Kapısında elli küsur senedir “Bizi de aranıza alsanıza” diye yalvar-yakar beklediğimiz Avrupa Birliği’nin asırlar önce ortaya atılan kuruluş fikrinin, yani Avrupa’nın tek bir devlet olması hayâlinin temelinde de Türk ve İslâm korkusu vardır: Avrupa’nın Türkler’e karşı yekvücut olması düşüncesi tâââ 13. asırda, İlâhî Komedya’nın sahibi Dante Alighieri ile Fransız yazar Pierre Dubois tarafından ileri sürülmüştür. Devlet şeklindeki bir yapının, yani bugünkü Avrupa Birliği’nin fikir babası da Bohemya Kralı Podiebradlı George’dur, “Avrupa’nın tek bir devlet hâline gelmesi”ni 1462’de ilk defa o ortaya atmış, Türkler’in Avrupa’dan kovulmalarının ancak bu sayede mümkün olabileceğini söylemiş ve George’un hayâli beş asır sonra hayata geçirilmiştir.
DANTE’YE KULAK VERMEK
Biz şimdi zaten bize karşı kurulmuş olan bu birliğin bizi anlamasını hayâl ediyor, kapısında dil ve ter döküp rüyalara dalıyor; kanunlarımızı, yönetmeliklerimizi, vesairemizi güya onların standartlarına getiriyor ve kendi kendimize gelin-güvey oluyoruz!
Dante’nin “İlâhî Komedya”sının “Âraf” kısmında “Beni takip et ve bırak ne derlerse desinler” mânâsına gelen “Vien dietro a me e lascia dir le genti” diye bir cümle geçer...
Karl Marx, bu ifadeyi Kapital’in girişinde “Sen yolunda yürü, bırak ne derlerse desinler!” demek olan “Segui il tuo corso, e lascia dir le genti” şekline getirir, cümle çok daha sonraları Tevfik Fikret’e “Hak bellediğin bir yola yalnız gideceksin” mısraının ilhâmını verir...

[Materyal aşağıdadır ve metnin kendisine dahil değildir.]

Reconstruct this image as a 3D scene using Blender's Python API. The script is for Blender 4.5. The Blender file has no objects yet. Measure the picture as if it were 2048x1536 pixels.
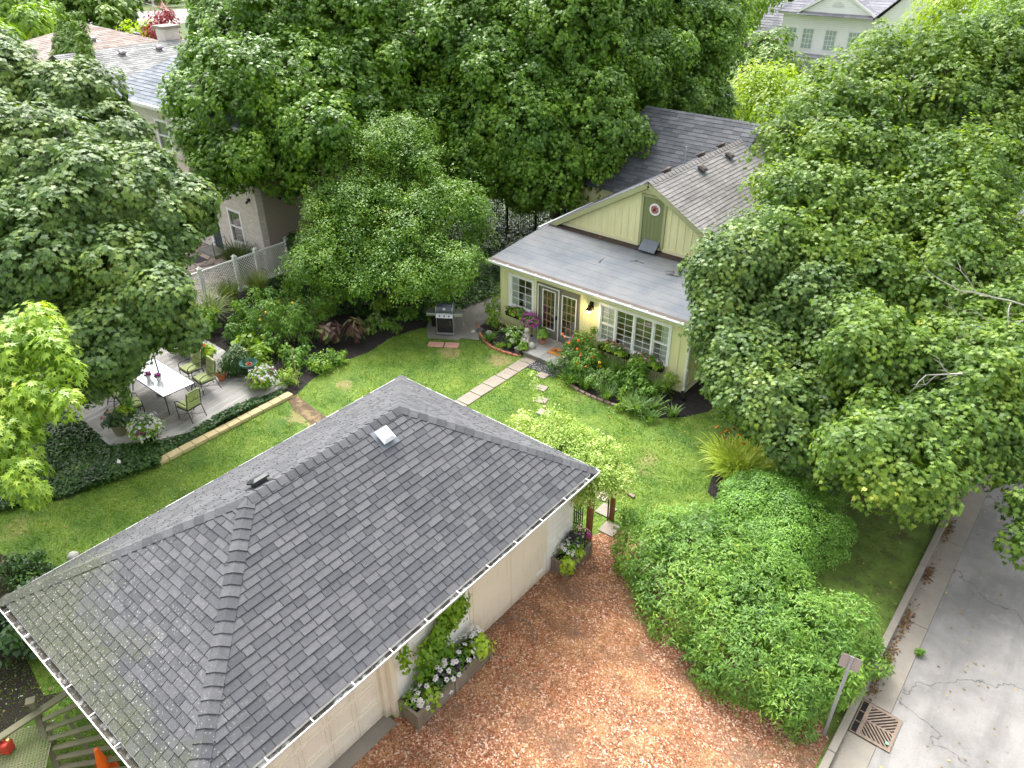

Bizden asırlar boyunca hoşlanmamış olan Batı’dan şimdi hoşlanmasını, üstelik de anlamasını bekleyip “Aralarına alacaklar, Avrupalı olacağız” gibisinden boş hayallere dalmaktan ve “Bizi bir türlü anlamıyorlar” diye esef etmekten vazgeçip Dante’nin sekiz asır önce söylediğini yapmamızın, yani artık kendi yolumuzda yürümemizin zamanıdır!
Yolumuzda yürüyüp gerisini boşverelim, onlar ne derlerse desinler!